The first perspective is basically ameliorative. It seeks ways to advance global welfare and humanitarian solidarity while searching for peaceful paths to the resolution of conflicts. The second approach is analytical and mainly concerned with mapping the path of world societal change. It seeks to locate the roots and causes of regional conflicts in the twists and turns of global society rather than, for example, in the rise of authoritarianism, ethnonationalism, religious fundamentalism, and jihadist terrorism. It views the latter phenomena more as consequences than as causes.
A global system view of human society has given me a better understanding of the social processes that have led to the incredible number of people who leave their countries of origin and end up becoming refugees in a world that has no use for them. They are not just oppressed or exploited in the traditional sense. A more accurate description would be to see them as summarily excluded from the main currents of modern society in which they can fulfill their aspirations.
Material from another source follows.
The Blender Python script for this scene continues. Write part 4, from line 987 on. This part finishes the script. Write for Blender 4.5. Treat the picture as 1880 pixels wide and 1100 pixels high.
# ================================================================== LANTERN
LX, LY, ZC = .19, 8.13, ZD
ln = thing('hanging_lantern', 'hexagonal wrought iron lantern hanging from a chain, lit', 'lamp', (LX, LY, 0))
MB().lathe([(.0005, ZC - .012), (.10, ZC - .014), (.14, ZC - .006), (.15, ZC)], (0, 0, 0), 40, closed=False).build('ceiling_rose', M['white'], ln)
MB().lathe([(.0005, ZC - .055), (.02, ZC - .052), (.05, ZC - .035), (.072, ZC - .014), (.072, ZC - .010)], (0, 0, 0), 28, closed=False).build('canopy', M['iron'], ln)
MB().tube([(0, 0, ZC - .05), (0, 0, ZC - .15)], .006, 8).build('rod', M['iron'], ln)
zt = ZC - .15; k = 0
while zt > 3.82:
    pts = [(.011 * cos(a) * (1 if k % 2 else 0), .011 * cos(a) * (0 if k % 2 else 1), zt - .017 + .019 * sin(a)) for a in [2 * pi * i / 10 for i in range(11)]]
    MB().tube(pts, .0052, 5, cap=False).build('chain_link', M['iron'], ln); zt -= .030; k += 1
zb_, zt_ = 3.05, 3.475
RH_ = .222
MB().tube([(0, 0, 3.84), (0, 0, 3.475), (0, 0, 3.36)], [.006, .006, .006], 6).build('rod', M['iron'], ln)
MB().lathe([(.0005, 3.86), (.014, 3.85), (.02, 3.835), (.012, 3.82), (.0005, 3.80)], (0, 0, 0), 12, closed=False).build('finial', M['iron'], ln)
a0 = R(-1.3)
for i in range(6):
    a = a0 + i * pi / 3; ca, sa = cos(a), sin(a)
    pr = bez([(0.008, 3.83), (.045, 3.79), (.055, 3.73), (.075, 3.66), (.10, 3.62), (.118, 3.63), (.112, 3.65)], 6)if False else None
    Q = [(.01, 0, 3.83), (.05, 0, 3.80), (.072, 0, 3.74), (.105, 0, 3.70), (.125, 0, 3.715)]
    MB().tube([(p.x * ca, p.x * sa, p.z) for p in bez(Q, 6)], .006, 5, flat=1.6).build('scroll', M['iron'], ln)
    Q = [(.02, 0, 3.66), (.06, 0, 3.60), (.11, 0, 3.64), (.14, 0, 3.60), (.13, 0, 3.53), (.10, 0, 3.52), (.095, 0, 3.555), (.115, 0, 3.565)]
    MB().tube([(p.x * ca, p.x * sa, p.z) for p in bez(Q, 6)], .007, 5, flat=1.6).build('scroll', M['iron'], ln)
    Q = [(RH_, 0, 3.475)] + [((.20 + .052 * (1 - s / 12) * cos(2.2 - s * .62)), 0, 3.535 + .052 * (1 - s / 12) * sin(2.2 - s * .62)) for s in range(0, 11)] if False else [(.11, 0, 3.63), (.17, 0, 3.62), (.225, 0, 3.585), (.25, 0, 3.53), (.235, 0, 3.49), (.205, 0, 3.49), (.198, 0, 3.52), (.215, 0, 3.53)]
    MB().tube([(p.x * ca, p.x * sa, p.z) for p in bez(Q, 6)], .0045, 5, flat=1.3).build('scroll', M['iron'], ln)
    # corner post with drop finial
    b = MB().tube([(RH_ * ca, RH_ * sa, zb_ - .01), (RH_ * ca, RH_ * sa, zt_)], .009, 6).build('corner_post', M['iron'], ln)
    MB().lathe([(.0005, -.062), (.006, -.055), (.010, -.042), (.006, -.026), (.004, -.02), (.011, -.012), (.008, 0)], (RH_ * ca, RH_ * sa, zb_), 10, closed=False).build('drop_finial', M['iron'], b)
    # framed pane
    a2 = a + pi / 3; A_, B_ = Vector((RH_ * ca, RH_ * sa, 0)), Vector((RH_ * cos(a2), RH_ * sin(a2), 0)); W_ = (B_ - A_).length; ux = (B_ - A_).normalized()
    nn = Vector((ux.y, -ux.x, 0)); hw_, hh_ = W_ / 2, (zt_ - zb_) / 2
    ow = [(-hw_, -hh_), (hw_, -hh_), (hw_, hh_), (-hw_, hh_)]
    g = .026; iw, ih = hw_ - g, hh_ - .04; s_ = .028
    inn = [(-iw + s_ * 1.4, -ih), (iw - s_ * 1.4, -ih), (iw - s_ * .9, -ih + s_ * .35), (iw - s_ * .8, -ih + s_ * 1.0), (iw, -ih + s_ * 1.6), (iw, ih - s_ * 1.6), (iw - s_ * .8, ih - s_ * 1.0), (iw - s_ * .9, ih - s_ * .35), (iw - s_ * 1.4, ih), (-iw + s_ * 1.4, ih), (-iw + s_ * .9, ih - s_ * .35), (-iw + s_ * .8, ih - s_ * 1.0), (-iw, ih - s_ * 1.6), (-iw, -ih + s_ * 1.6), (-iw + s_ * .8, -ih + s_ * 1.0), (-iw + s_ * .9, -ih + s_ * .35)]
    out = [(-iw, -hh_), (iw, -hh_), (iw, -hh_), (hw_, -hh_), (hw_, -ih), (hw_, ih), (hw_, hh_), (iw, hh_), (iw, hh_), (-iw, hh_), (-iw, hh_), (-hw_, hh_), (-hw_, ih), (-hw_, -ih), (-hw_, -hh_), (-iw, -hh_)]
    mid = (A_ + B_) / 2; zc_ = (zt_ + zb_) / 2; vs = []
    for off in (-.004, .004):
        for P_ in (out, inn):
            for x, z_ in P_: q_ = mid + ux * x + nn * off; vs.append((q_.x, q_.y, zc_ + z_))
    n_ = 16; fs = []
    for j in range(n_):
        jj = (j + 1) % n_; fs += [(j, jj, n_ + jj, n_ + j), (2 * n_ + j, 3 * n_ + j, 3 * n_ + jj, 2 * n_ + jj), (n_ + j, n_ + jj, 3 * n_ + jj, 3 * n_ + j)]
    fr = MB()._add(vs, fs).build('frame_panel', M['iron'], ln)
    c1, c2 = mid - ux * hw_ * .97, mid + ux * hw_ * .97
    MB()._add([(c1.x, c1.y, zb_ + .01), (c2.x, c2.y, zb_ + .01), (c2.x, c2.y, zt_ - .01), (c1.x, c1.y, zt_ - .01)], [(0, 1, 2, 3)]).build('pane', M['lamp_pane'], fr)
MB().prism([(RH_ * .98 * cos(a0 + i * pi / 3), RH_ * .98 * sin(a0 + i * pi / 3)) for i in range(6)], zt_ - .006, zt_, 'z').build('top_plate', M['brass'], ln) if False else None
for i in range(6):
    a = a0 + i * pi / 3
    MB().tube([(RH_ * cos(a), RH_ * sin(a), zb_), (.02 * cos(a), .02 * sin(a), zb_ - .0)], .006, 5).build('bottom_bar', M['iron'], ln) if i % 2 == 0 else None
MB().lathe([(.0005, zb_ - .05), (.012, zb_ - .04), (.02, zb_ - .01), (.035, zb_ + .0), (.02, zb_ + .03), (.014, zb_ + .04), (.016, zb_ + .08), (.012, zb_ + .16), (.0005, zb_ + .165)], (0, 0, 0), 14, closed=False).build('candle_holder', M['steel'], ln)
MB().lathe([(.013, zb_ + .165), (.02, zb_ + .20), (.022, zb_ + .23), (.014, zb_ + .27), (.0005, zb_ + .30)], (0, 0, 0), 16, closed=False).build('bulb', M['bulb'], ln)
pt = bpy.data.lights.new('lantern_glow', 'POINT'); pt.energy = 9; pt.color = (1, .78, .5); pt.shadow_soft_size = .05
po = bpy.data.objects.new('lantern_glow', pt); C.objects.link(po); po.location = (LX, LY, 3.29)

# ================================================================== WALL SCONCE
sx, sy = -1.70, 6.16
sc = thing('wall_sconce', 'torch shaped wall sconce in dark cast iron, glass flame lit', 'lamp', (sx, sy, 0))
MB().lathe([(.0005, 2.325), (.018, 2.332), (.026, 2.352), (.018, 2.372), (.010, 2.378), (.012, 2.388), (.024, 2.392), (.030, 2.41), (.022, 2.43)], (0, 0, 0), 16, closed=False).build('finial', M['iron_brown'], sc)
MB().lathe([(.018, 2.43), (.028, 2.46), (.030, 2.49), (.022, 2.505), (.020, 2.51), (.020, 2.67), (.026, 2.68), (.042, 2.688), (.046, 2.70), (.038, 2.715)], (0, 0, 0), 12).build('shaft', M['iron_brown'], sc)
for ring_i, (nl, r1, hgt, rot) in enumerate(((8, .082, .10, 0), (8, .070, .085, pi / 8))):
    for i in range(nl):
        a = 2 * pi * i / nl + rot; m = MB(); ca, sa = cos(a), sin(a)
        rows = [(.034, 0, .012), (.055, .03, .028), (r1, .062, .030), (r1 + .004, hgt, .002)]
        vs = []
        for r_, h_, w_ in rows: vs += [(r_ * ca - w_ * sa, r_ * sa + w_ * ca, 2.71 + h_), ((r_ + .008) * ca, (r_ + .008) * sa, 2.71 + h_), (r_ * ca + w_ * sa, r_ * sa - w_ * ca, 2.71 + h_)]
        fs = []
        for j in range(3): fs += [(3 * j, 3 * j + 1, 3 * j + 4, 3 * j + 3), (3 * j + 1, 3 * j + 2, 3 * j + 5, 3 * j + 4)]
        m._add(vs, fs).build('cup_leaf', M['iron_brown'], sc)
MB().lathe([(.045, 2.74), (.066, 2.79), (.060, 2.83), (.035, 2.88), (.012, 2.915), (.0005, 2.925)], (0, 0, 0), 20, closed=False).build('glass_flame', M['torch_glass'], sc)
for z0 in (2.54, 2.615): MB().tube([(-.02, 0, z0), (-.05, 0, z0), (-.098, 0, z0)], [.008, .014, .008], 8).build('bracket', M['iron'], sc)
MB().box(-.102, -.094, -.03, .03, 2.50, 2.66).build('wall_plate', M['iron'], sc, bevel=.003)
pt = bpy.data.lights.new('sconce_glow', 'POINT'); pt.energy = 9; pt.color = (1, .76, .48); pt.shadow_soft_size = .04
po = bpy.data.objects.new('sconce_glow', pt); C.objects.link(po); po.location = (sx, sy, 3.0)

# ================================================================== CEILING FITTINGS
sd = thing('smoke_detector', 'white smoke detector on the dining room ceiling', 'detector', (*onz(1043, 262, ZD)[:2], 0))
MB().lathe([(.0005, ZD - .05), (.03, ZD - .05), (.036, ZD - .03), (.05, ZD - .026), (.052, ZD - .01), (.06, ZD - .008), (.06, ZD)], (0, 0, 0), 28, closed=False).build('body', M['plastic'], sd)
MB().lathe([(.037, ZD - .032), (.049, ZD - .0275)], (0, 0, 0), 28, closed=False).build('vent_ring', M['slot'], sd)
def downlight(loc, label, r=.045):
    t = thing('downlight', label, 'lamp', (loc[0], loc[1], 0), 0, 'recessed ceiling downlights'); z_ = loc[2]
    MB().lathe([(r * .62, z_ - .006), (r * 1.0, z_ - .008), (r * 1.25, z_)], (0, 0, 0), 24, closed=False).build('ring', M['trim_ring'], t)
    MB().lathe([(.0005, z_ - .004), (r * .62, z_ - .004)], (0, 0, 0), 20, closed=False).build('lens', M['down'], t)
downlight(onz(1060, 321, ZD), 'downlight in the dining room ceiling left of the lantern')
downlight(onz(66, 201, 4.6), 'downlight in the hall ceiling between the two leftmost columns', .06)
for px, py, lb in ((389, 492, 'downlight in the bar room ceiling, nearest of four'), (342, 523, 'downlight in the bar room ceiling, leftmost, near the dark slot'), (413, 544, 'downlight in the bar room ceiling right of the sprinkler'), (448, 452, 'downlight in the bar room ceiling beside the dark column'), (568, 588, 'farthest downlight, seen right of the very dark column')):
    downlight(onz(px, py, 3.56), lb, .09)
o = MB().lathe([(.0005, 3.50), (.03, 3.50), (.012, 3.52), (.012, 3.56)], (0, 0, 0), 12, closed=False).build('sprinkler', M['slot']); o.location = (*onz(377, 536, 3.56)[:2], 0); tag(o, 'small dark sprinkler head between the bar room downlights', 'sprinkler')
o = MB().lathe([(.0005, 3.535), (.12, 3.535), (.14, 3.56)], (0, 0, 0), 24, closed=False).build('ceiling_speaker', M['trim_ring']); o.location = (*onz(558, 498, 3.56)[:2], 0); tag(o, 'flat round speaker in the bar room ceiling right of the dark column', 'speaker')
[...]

We see this in the unabated flow of migrants from places that had either been destroyed by recurrent wars or had simply stagnated in isolation. With their ubiquitous cell phones, we see people who, despite their isolation, are ironically connected and informed about the world outside. They long to be part of the inclusive modern world, wherever that may be, in which they and their children can have reason to hope.
Palestinians are no different. Seeing how their Israeli neighbors live, they, too, seek a chance for their children to flourish, either in their own country or elsewhere. It is true that human beings might find some happiness even in the direst conditions. But what they may not suffer indefinitely is to be treated as refugees in their own country, consigned by an occupying power to an existence that restricts them to where they are — indeed, like inmates in an open-air prison.